Iran has a new toy: Drone proliferation continues
“The Shahed-129 unmanned aerial vehicle (UAV) is Iran’s newest domestically made drone, capable of reaching targets up to 2,000 kilometers away, which includes just about anywhere in the Middle East, as well as Israel. This model doubles the range of previous drones, but bears some similarities to the US RQ Sentential UAV that crashed on Iranian territory in 2011.”

Video: IAF Interceps UAV in Israeli Airspace
“DIY ISR and weapon delivery platforms are likely to remain just an annoyance for some time. The value of the intelligence they generate is questionable at best. And if the aim is to kill or destroy the impact will be minimal unless someone gets extremely creative with the payload. In most cases these platforms are more likely to benefit conventional forces, rather than non-state actors, who can deploy them with greater frequency and effectiveness.”

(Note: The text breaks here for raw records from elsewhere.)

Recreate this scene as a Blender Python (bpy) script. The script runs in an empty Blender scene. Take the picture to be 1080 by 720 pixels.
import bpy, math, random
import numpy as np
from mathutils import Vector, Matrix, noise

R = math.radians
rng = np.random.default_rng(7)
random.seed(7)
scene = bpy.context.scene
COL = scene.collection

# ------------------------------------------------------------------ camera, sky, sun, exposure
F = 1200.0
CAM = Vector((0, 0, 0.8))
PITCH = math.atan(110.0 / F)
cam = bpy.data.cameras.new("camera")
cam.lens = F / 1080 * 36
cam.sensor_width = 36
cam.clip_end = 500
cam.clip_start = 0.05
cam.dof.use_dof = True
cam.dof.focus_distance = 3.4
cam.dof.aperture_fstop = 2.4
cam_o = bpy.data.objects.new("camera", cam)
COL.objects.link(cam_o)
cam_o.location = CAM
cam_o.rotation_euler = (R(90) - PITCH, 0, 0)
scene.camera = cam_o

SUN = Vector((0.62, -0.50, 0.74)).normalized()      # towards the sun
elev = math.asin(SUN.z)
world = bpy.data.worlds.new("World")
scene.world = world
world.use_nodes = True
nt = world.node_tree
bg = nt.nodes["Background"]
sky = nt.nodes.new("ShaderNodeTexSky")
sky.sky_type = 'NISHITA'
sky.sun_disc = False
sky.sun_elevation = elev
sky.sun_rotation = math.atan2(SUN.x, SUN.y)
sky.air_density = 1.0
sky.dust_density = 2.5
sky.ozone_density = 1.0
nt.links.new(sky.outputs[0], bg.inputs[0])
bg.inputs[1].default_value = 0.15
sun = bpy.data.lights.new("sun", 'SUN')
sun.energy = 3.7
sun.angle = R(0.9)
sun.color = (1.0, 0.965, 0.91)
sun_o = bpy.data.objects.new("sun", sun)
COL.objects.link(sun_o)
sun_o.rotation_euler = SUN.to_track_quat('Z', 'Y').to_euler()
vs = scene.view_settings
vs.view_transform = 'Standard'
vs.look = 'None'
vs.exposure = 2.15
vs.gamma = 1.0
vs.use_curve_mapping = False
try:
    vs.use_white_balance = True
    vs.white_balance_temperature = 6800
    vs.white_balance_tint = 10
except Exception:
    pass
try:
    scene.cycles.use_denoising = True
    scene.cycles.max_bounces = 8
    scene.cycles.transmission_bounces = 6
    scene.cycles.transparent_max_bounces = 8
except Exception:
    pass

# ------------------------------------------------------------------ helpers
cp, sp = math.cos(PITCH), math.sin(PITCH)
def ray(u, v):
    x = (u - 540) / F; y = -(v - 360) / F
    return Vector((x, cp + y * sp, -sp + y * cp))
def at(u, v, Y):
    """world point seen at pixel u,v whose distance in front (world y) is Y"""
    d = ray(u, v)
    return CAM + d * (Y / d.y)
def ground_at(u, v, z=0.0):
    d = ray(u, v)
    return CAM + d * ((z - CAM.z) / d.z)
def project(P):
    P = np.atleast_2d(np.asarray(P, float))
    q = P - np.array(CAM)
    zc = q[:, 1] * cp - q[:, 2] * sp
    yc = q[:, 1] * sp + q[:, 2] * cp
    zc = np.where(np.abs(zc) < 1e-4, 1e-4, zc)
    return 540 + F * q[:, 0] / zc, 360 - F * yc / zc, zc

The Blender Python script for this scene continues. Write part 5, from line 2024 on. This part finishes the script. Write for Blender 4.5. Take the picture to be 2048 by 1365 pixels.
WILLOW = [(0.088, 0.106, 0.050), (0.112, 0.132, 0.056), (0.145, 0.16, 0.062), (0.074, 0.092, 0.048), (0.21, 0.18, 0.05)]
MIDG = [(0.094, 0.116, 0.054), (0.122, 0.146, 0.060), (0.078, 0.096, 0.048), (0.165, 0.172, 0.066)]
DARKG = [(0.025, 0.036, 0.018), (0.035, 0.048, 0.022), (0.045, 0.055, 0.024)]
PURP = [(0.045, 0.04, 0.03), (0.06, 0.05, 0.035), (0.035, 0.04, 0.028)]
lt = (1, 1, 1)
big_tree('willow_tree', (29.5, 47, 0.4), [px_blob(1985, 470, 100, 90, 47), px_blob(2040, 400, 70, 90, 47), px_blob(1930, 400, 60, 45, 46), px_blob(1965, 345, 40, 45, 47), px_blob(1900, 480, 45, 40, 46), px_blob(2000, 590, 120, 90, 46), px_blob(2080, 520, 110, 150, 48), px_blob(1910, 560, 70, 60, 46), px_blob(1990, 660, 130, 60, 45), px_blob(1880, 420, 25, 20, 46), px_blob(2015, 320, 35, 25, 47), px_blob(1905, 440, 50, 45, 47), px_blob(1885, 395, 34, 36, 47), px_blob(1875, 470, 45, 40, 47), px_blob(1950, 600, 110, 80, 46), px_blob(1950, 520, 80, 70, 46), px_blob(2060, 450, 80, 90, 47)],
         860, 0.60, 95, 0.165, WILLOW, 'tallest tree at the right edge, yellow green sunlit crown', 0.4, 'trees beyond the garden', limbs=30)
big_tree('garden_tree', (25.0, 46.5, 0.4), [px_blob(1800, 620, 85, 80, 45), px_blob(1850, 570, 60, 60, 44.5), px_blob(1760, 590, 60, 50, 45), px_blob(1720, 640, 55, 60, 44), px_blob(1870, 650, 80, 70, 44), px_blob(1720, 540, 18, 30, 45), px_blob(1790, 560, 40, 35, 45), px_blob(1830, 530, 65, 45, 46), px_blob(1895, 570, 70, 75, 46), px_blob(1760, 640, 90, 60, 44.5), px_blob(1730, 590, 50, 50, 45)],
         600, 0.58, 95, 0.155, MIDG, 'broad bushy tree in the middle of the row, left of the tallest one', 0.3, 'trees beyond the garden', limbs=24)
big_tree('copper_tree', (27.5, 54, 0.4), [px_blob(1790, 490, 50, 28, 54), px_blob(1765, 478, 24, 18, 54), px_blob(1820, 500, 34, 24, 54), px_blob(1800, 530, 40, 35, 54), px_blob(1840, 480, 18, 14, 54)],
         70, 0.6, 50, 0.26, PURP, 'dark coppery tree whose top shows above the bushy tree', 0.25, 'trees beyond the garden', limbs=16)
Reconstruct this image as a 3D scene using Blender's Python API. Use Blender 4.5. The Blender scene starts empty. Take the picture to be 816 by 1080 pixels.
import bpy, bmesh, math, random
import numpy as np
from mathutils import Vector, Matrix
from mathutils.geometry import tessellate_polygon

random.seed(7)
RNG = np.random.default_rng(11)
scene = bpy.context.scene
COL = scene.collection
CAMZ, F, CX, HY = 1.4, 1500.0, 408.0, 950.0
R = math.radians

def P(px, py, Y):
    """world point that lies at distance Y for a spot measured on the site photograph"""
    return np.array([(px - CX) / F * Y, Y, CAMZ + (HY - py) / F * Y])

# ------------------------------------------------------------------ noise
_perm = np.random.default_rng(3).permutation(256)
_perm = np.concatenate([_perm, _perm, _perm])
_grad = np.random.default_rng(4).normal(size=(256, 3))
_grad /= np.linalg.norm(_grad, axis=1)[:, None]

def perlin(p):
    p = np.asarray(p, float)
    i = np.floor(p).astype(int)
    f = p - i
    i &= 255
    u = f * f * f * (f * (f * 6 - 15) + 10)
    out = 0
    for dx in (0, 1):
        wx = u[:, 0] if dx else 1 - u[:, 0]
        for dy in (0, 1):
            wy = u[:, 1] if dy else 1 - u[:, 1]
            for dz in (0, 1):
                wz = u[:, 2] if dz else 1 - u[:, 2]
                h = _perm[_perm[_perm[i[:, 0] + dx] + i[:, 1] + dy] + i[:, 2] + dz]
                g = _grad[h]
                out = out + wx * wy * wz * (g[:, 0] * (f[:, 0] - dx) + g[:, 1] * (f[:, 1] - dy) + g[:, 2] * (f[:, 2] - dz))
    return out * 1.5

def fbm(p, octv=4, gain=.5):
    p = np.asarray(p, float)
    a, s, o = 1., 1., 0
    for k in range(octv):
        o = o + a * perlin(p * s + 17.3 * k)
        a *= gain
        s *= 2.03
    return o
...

U.S. Security Agency Begins Small UAS Testing
“The U.S. Department of Homeland Security (DHS) will begin testing and evaluating small unmanned aircraft systems (UAS) this month near Lawton, Oklahoma, under a federal and state initiative to study UAS applications for emergency response. The DHS is also considering the use of small UAS by its constituent organizations: the Coast Guard and the Customs and Border Protection (CBP) agency.”